It would be the biggest offshore wind farm in New York State—more than 100 wind turbines starting 30 miles east of Montauk Point. It’s being called Sunrise Wind.

A “cable bundle” containing two electric cables would be buried under the seabed and extend west from the turbines for 100 miles making landfall in the parking lot at Smith Point County Park in Shirley, and buried underground there. The cabling would then run for 17 miles, all underground, along William Floyd Parkway and, remaining underground, along other roads, including Mastic Boulevard, Montauk Highway, Yaphank Avenue and Horseblock Road and then the Long Island Expressway reaching the Long Island Power Authority substation just north of the LIE in Holtsville.

Sunrise Wind would generate 880 megawatts of electricity and feed into the Long Island electric grid at Holtsville. The 880 megawatts would provide for 500,000 homes, nearly half of LIPA’s 1.1 million customer base.

A “virtual open house” was held with about 165 people last month. Presentations were made and questions answered by representatives of the owners of the Sunrise Wind project, Denmark-based Orsted, the world’s largest developer of offshore wind farms, and Eversource, a product of a merger of New England utility companies that included Northeast Utilities.

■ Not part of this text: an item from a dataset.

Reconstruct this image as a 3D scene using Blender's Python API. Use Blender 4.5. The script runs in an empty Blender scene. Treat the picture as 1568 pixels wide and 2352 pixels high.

Orsted, since acquiring Deepwater Wind, owns the Block Island Wind Farm, consisting of five turbines off Block Island—the first U.S. offshore wind farm—which went operational in 2016. Orsted and Eversource together own the proposed South Fork Wind Farm which is to have 15 wind turbines placed also in the Atlantic east of Montauk Point.

The number of wind turbines in the Sunrise Wind project would depend on the size of the turbines used. If eight megawatt turbines—common in new offshore wind farms—are used, the total would be 110. If the turbines would be smaller, then there would be more than 100 to produce 880 megawatts of electricity. The project is “permitted for up to” 122 turbines, a spokesperson told us.

New York State last year awarded Orsted the contract to develop Sunrise Wind after a competitive bidding process.

In the online “virtual open house,” representatives said the Sunrise Wind project would be a “catalyst” for clean energy.” Here are some of the other points made by the representatives:

It would be a key to the “transition to clean energy” in New York State and the goal of Gov. Andrew Cuomo and the state to have “100 percent clean energy by 2040.”

The turbines would be “barely visible” from any shore. There would be “no harmful emissions” and Sunrise Wind would “displace 2.1 million metric tons of carbon pollution” every year. The “cost to the average ratepayer” on Long Island would be “less than $1 per month” extra on her or his electric bill. “Construction work could begin as early as 2023”—after all necessary permits are obtained—and completed in 2024. There’d be a “host community benefit agreement” through which Orsted and Eversource would provide funds. Suffolk County Community College would become the “training center in Suffolk County” for offshore wind technology. It would be the “academic arm of the initiative.” Port Jefferson would become a “hub” for activities. Workers on the Sunrise Wind project would live in two-week shifts on a “service operational vessel.”

Orsted “brings unparalleled expertise” to the project with its 26 “successful offshore wind farms” and “1,500 turbines worldwide.”

Cables would be buried “the entire length of the route.” All the “construction areas” would be “fully restored.” There would be “minimal environmental impact.”

Orsted and Eversource welcome “stakeholder suggestions.” A slogan of “we listen, we learn, we adjust” was displayed. “We are totally committed to protect the environment…and work with commercial and recreational fishing interests.”

As to why the South Fork Wind Farm and the Sunrise Wind project would have different landing points, the explanation was that the South Fork project would be sending DC electricity to Long Island and Sunrise sending AC. Also, there would be a difference in the voltage sent.

Offshore wind farms are able to harvest more wind power than onshore wind projects, said the representatives. Wind isn’t blocked and turbines can be larger, it was explained.

They said Sunrise Wind would be a “game-changer,” the “first of many” similar “large-scale” U.S. offshore wind projects. Also, offshore wind is an excellent “complement” to the other major source of clean electricity—solar power.